Portfolio Construction and Management

What level of portfolio turnover is typical for a Litman Gregory Masters Funds?

This varies widely based on the fund and circumstances. Some of the Litman Gregory Masters Funds managers have lower turnover than others. Sometimes market volatility impacts turnover either because rapid stock price spikes and/or dips change the relative appeal of certain stocks, or because in a declining market tax-motivated trading can increase turnover.

Litman Gregory Masters Equity’s annual turnover has ranged between 35% and 102% over the five years ended 12/31/08.

Are the funds run in a tax-aware manner?

The funds are not tax managed but we are tax-aware. Litman Gregory tracks individual tax lots and brings tax lot selling opportunities to each sub-advisor’s attention. Tax strategies that have been employed include:

Is there a conflict of interest for a manager to select stocks for both their own fund and for Litman Gregory Masters Funds?

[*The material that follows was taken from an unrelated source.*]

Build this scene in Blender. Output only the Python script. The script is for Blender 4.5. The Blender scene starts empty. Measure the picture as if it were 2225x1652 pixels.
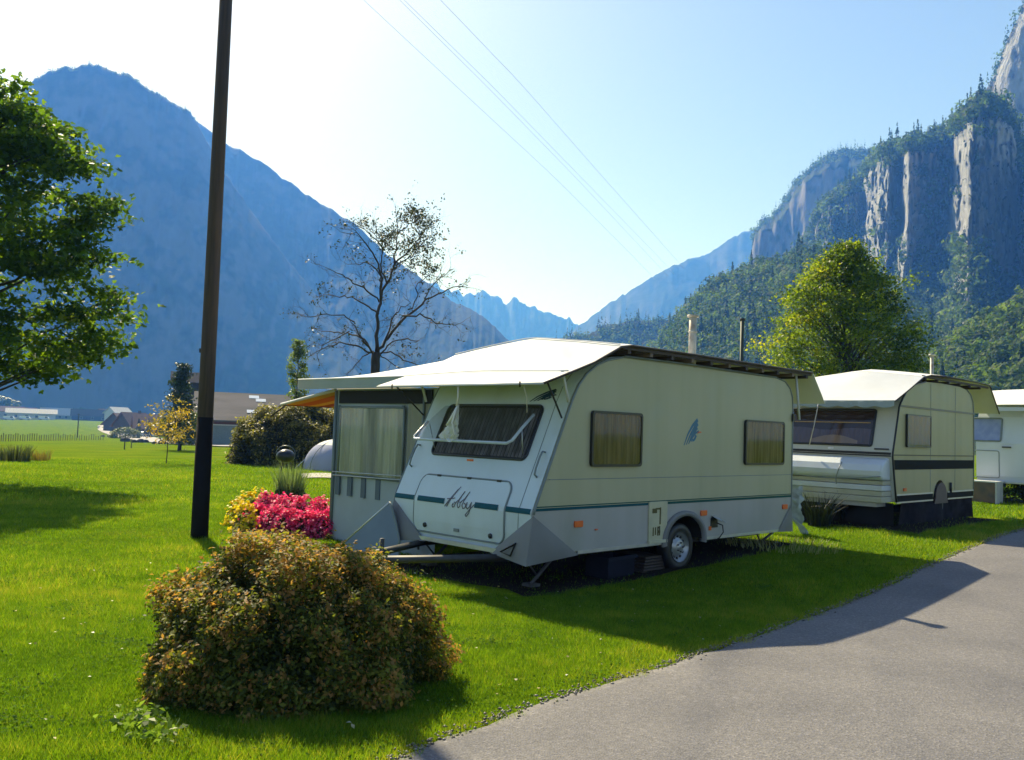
import bpy, math, random
import numpy as np
from mathutils import Vector, Matrix, noise as mnoise
random.seed(7); rng = np.random.default_rng(11)
rad = math.radians
scene = bpy.context.scene

# ------------------------------------------------------------------ camera
EYE = 1.65; PITCH = rad(3.27); ROLL = rad(1.98); FPX = 1919.0; PCX, PCY = 1112.5, 826.0
_f = np.array([0, math.cos(PITCH), math.sin(PITCH)]); _u0 = np.array([0, -math.sin(PITCH), math.cos(PITCH)]); _r0 = np.array([1., 0, 0])
CAM_UP = _u0*math.cos(ROLL) - _r0*math.sin(ROLL); CAM_R = _r0*math.cos(ROLL) + _u0*math.sin(ROLL); CAM_F = _f
camd = bpy.data.cameras.new('camera'); cam = bpy.data.objects.new('camera', camd)
scene.collection.objects.link(cam); scene.camera = cam
camd.sensor_width = 36; camd.lens = 36*FPX/2225; camd.clip_start = 0.1; camd.clip_end = 30000
M = Matrix(((CAM_R[0], CAM_UP[0], -CAM_F[0], 0), (CAM_R[1], CAM_UP[1], -CAM_F[1], 0), (CAM_R[2], CAM_UP[2], -CAM_F[2], EYE), (0, 0, 0, 1)))
cam.matrix_world = M

# ------------------------------------------------------------------ light
SUN_AZ = rad(-26.5); SUN_EL = rad(41.5)            # azimuth from +Y towards +X
sdir = Vector((math.sin(SUN_AZ)*math.cos(SUN_EL), math.cos(SUN_AZ)*math.cos(SUN_EL), math.sin(SUN_EL)))
world = bpy.data.worlds.new('World'); scene.world = world; world.use_nodes = True
wn = world.node_tree; bg = wn.nodes['Background']
sky = wn.nodes.new('ShaderNodeTexSky'); sky.sky_type = 'NISHITA'; sky.sun_disc = False
sky.sun_elevation = SUN_EL; sky.sun_rotation = SUN_AZ; sky.altitude = 600
sky.air_density = 1.0; sky.dust_density = 1.5; sky.ozone_density = 1.5
wn.links.new(sky.outputs[0], bg.inputs[0]); bg.inputs[1].default_value = 0.09
sl = bpy.data.lights.new('sun', 'SUN'); sl.energy = 5.0; sl.angle = rad(0.55); sl.color = (1.0, 0.95, 0.86)
so = bpy.data.objects.new('sun', sl); scene.collection.objects.link(so)
so.rotation_euler = sdir.to_track_quat('Z', 'Y').to_euler(); so.location = (0, 0, 60)
vs = scene.view_settings; vs.view_transform = 'Standard'; vs.look = 'None'; vs.gamma = 1; vs.exposure = 0.8; vs.use_curve_mapping = False
scene.cycles.volume_bounces = 1; scene.cycles.max_bounces = 7; scene.cycles.transparent_max_bounces = 8
scene.cycles.use_denoising = True

# ------------------------------------------------------------------ object helpers
def _link(o, parent=None):
    scene.collection.objects.link(o)
    if parent is not None: o.parent = parent
    return o
def tag(o, label=None, cat=None, group=None, kind=None):
    if label: o['label'] = label
    if cat: o['category'] = cat
    if group: o['group'] = group
    if kind: o['kind'] = kind
    return o
def empty(name, loc=(0, 0, 0), rz=0.0):
    o = bpy.data.objects.new(name, None); o.location = loc; o.rotation_euler = (0, 0, rz); o.empty_display_size = .2
    return _link(o)
def fast_mesh(name, V, Fc, k, mat, parent=None, tint=None, smooth=False, mats=None, midx=None):
    """numpy mesh of constant-size polygons (k corners)"""
    V = np.ascontiguousarray(V, dtype=np.float32); Fc = np.ascontiguousarray(Fc, dtype=np.int32).reshape(-1)
    me = bpy.data.meshes.new(name); n = len(Fc)//k
    me.vertices.add(len(V)); me.vertices.foreach_set('co', V.reshape(-1))
    me.loops.add(len(Fc)); me.loops.foreach_set('vertex_index', Fc)
    me.polygons.add(n); me.polygons.foreach_set('loop_start', np.arange(0, len(Fc), k, dtype=np.int32))
    me.polygons.foreach_set('loop_total', np.full(n, k, dtype=np.int32))
    if midx is not None: me.polygons.foreach_set('material_index', np.asarray(midx, dtype=np.int32))
    if smooth: me.polygons.foreach_set('use_smooth', np.ones(n, dtype=bool))
    for m in (mats or [mat]): me.materials.append(m)
    me.update(calc_edges=True)
    if tint is not None:
        a = me.attributes.new('tint', 'FLOAT', 'FACE'); a.data.foreach_set('value', np.ascontiguousarray(tint, dtype=np.float32))
    return _link(bpy.data.objects.new(name, me), parent)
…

No. If they are buying or selling stocks for their own fund simultaneous to buys or sells for Litman Gregory Masters Funds, they would apply an allocation process that would be fairly applied. However, because of the high conviction level required in a Litman Gregory Masters Funds portfolio, there may be times when the sub-advisor sells a holding out of Litman Gregory Masters Funds that still qualifies as a hold in a more broadly diversified portfolio.

Do the managers work together in managing the fund portfolio?

They do not. Each sub-advisor works autonomously on their portion of the overall Litman Gregory Masters Funds. The overall fund comprises the combination of each individual sub-portfolio.

What controls are in place to mitigate risk and ensure diversification?

The presence of multiple sub-advisors reflecting different investment approaches as well as the quality of the sub-advisors contribute to diversification and risk control. In addition, Litman Gregory’s monitoring of the sub-advisors and overall fund portfolio also plays a role. Litman Gregory watches for unintended concentration in specific stocks (e.g. more than one sub-advisor owning the same stock resulting in a large weighting) and also pays attention to sector weights and other portfolio-level diversification issues.

How often do you rebalance back to the target allocations for each manager?

The actual allocations will naturally drift as a result of each manager’s individual performance, so we allocate each day’s cash inflows based on how far each sub-advisor is from their target allocations. Thus, the sub-advisor who is furthest below his or her allocation will get the most money; the sub-advisor who is next furthest below will get the second largest amount and so forth.

How do you determine how much to allocate to each manager? Do you change the percentages?

Typically the allocations are equal. However, our desire to limit small-cap exposure at the overall fund level may lead us to allocate less to dedicated small-cap managers in certain funds. And our desire to maintain a style-neutral portfolio in certain funds may also lead the allocations to specific sub-advisors to differ.